The big non-news of last week was the regular appearance, as reliably as cuckoos in spring, of autumn warnings that the lights are going to go out if we continue down this hazardous low-carbon route. (As our recent report shows, there have been nearly 500 such stories over the last decade, while countries such as Germany and Denmark that use intermittent renewables more than the UK have fewer power cuts.)

The Committee concludes unequivocally, just in case people in Treasury are inclined to believe the scare stories: ‘It is possible to ensure security of supply in a decarbonised system with high levels of intermittent and inflexible generation’.

The key, it says is to use flexible mechanisms as much as possible – demand response, interconnectors, and flexible gas plants to fill in the big gaps.

It’s hard to see this as anything other than a dig at the design of the Capacity Market, designed to ensure enough generation capacity on the system from 2018 onwards. In last year’s auction it banned interconnectors, and granted demand-side providers just 0.7% of contracts awarded - a decision that is now being contested in European court.

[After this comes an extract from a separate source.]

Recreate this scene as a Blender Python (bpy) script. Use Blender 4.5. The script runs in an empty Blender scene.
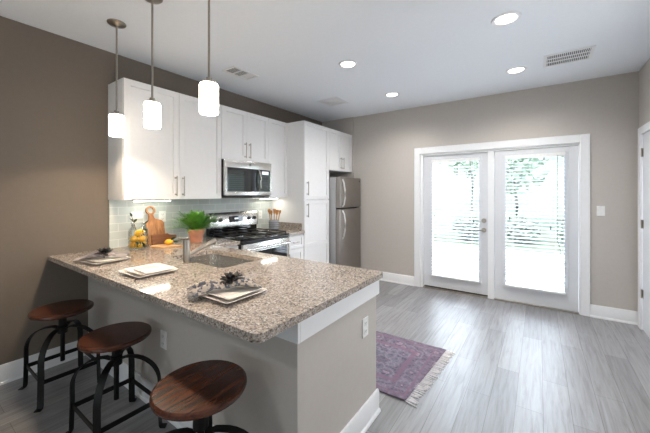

High price keeps bills down

What signals are the CCC sending to the Government? Image: Joshua Miller, Creative Commons Licence
What signals are the CCC sending to the Government? Image: Joshua Miller, Creative Commons Licence

Perhaps the most pertinent messages of all are in the overall economics piece. Onshore renewables will be cost-competitive with gas in the early 2020s, the Committee calculates – so long as gas pays for the costs of its carbon emissions.

(That is at odds, it should be noted, with other studies showing cost-competitiveness with gas by 2020 without a rising carbon price – but that’s another story.)

The politically interesting bit of the Committee’s calculation is that if the Chancellor allows the carbon price to rise – which currently he isn’t – that will reduce the amount levied on customer’s bills to support decarbonisation.

However, concern over the UK carbon price is being widely cited this week as a reason why steel factories are closing – so one can see how politically unattractive a renewed rise might be right now.

But not doing so means more money – more ‘green crap’ – on energy bills. It’s his choice.

The Committee on Climate Change is a statutory advisor to government. And while that advice is supposed to come in the form of policy, not politics, the Committee has some wise heads on board capable of taking a view that extends beyond this week’s scare story, whether that is ‘Blackout Britain’ or ‘soaring bills’.

On both policy and politics, it’s giving advice worth listening to.